I carefully remove the dress and lay it on the dressing chair. I put my jeans and tshirt back on and slide my feet into my sandals. I gently place the dream dress on its matching satin pillowed hanger. I let my eyes glide over the buttery sheen of the material.

I then drop the dress, hanger and all, with a silky plop onto the dressing room floor before walking out.

I'm actually glad I wasted my weekend doing this. They can still all kiss my ass.


Sam said...

Hey there :-)
I really like this - very straight-forward. Shows her attitude well. I especially like the little comment about "football Sunday." In such a small phrase it reveals a lot about the character.
Good job.

Martie said...

I love, love, love this.....shows your talent well!

chesneygirl said...


It maybe think about my own past....ALOT!!!
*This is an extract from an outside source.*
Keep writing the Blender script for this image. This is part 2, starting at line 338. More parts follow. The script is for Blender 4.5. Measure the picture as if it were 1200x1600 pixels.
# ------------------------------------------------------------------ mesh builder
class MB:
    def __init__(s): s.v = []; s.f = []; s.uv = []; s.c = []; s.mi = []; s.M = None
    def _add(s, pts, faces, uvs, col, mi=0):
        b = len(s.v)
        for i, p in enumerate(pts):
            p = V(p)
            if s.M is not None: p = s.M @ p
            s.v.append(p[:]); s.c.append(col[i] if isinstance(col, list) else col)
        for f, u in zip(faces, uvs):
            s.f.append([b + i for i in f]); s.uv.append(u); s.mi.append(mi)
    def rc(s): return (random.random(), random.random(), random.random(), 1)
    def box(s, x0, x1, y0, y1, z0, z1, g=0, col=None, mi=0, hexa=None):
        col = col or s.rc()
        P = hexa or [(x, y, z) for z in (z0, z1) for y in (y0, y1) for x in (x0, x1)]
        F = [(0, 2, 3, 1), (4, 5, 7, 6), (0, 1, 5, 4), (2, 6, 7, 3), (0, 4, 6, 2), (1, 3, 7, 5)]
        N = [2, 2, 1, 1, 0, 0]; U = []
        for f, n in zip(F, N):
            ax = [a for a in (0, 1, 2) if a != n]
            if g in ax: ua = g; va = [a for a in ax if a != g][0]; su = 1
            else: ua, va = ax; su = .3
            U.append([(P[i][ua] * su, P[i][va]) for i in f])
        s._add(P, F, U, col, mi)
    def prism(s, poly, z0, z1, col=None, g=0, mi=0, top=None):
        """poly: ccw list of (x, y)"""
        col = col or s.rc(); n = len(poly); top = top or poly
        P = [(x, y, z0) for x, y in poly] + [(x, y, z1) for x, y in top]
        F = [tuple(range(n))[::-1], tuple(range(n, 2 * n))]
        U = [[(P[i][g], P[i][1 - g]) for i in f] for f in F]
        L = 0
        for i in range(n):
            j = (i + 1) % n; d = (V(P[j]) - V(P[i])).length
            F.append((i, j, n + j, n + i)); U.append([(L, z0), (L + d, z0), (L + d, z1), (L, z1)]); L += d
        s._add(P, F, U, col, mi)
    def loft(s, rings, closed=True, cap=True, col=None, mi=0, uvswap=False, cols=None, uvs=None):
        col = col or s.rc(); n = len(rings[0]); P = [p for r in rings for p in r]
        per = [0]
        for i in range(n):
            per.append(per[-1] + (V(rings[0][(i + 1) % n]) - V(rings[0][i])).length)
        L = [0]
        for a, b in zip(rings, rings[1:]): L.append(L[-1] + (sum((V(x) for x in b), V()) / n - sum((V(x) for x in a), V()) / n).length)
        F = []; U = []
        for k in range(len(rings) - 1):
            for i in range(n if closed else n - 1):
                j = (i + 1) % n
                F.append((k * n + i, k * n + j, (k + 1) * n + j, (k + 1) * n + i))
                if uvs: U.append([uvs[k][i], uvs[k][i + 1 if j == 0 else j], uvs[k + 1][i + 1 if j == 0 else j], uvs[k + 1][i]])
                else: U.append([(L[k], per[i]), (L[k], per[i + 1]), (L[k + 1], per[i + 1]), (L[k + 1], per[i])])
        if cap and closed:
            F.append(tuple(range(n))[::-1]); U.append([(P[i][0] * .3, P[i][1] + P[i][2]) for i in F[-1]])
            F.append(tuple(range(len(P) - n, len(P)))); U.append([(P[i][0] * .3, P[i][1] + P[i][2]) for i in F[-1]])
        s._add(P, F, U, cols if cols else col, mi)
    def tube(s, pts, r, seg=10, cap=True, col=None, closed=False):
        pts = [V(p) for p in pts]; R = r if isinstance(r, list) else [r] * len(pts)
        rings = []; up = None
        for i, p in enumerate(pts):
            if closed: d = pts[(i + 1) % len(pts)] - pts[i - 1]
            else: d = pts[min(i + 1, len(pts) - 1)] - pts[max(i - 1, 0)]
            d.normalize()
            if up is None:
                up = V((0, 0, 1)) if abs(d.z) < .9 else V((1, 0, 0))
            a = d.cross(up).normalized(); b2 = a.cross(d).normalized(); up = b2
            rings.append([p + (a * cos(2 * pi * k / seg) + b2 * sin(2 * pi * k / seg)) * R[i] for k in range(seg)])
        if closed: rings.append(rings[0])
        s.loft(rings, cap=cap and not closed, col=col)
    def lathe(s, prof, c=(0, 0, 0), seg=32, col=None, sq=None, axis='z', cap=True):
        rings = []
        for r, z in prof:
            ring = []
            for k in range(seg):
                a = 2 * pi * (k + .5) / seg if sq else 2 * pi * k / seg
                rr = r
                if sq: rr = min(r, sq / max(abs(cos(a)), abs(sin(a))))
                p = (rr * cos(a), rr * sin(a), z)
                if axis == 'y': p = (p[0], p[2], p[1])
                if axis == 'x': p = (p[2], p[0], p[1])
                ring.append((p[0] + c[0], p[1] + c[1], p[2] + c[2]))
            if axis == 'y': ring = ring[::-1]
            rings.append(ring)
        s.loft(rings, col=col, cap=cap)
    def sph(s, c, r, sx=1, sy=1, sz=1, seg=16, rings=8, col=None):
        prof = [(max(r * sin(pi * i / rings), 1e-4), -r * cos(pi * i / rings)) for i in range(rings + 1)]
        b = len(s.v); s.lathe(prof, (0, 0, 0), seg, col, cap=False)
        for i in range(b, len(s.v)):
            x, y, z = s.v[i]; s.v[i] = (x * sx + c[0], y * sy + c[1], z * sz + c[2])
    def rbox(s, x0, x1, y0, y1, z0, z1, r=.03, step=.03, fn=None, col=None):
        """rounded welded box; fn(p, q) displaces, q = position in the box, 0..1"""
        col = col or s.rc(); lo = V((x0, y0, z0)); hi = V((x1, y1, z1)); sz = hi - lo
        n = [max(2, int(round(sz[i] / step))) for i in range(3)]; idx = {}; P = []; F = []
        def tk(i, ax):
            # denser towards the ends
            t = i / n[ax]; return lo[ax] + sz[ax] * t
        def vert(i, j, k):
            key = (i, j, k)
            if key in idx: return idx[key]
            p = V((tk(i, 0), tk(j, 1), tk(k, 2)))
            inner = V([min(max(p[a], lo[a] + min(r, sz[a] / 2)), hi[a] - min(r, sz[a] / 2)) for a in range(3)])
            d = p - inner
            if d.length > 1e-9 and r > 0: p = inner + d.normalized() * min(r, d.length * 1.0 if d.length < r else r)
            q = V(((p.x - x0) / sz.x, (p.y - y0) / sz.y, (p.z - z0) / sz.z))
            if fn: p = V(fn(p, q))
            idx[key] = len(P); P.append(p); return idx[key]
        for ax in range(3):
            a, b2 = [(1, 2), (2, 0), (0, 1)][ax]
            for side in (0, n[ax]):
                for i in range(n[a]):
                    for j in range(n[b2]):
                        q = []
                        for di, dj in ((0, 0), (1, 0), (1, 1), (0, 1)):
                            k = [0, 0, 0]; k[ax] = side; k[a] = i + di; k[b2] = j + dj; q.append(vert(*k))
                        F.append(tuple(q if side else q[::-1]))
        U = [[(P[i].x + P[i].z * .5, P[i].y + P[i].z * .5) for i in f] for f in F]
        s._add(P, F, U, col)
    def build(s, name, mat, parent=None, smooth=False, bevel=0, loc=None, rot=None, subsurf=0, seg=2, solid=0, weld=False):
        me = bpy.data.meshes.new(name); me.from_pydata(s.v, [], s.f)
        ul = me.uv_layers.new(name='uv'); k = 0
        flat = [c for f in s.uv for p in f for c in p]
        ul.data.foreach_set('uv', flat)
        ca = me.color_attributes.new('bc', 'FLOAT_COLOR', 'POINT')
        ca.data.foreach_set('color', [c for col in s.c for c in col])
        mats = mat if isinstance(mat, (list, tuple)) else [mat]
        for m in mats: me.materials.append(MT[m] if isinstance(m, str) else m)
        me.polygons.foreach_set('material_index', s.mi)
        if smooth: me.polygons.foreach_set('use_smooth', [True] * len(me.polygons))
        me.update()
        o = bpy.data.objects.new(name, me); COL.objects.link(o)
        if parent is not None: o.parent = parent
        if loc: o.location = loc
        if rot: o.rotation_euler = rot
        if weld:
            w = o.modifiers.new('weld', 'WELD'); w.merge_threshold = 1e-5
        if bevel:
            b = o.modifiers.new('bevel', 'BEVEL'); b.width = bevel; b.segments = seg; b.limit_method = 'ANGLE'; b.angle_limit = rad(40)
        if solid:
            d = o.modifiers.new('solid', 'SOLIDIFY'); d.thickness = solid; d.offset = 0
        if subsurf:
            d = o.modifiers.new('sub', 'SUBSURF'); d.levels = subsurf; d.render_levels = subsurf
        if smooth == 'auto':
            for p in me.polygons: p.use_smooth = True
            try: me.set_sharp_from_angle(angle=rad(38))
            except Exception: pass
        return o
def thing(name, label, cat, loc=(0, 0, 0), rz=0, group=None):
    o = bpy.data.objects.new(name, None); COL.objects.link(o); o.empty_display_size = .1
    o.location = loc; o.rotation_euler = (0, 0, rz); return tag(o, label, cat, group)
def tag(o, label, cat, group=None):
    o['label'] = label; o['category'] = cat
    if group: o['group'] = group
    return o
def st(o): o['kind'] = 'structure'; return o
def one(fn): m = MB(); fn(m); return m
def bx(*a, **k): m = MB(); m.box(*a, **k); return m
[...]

very very well done sistah! :)

chesneygirl said...

what the?

maybe=made me

Thank GOD it's Friday!!!

Saur♥Kraut said...

Mmm, introspective yumminess, as rich as dark chocolate. I like it!

Faith said...

I really like this. I'm looking forward to reading more of your writing.

Anonymous said...

very well written.
have a good weekend.
looking forward to reading more.poet.

Anonymous said...

Blogger wouldn't let me post on Thursday...or maybe it was that I got distracted by my man's picture on your blog :)....I confess I am a Johnny Depp groupie...maybe that is my "dirty little secret" that the preacher was talking about last Sunday :)....anyway, what I was going to say is this post is awesome....I could relate on so many levels and that is what excellent writing is all about! I am looking forward to reading more!!!

Rebecca said...

As always, you and Naive leave me openly envious.... you talented girls that you are. :)

Kodijack said...

I really enjoyed this Clew, especially how you went to the reunion, but did not go. Your talent is enormous. I would bet that you could have this published, if you do desire.

Dionne said...

Blogger is being weird today and I had a hard time getting on here but here I am finally.

I can really relate to this story. My parents didn't think I needed "in style" clothes, I think they could've afforded them if they had wanted to. They had no idea how much I suffered at school as a result. But I have found that the "popular kids" at school don't necessarily go on to be successful or happy.

In College most people were like me and there was this small click of "popular kids" that everyone else laughed at because we kept wanting to tell them that they weren't in highschool anymore.

I think I look better now than I did in highschool in some ways and I'm happy with myself. I went to my 10 yr. reunion and it was a big, fat waste of time. I will never go to another one and I say you save your money and your time and do something else :-).

i used to be me said...

This story reminds me of why I was so reticent about attending my reunion this past weekend.

I went and most of them can still kiss my ass.

Michelle said...

This was an exceptional piece. I was going to write the exact same thing that Sam Wright commented on - the football line. That little sentance makes the reader understand the character but they aren't even aware that they know.

Great job. Makes me want to write something now.

Clover Autrey said...

I know this is just a story, but it fits so many people's lives and attitudes, it's the type of story people can mistake for real. And the easy flow helps in that way too. Good writing. I enjoyed the post aura streams as well. Interesting.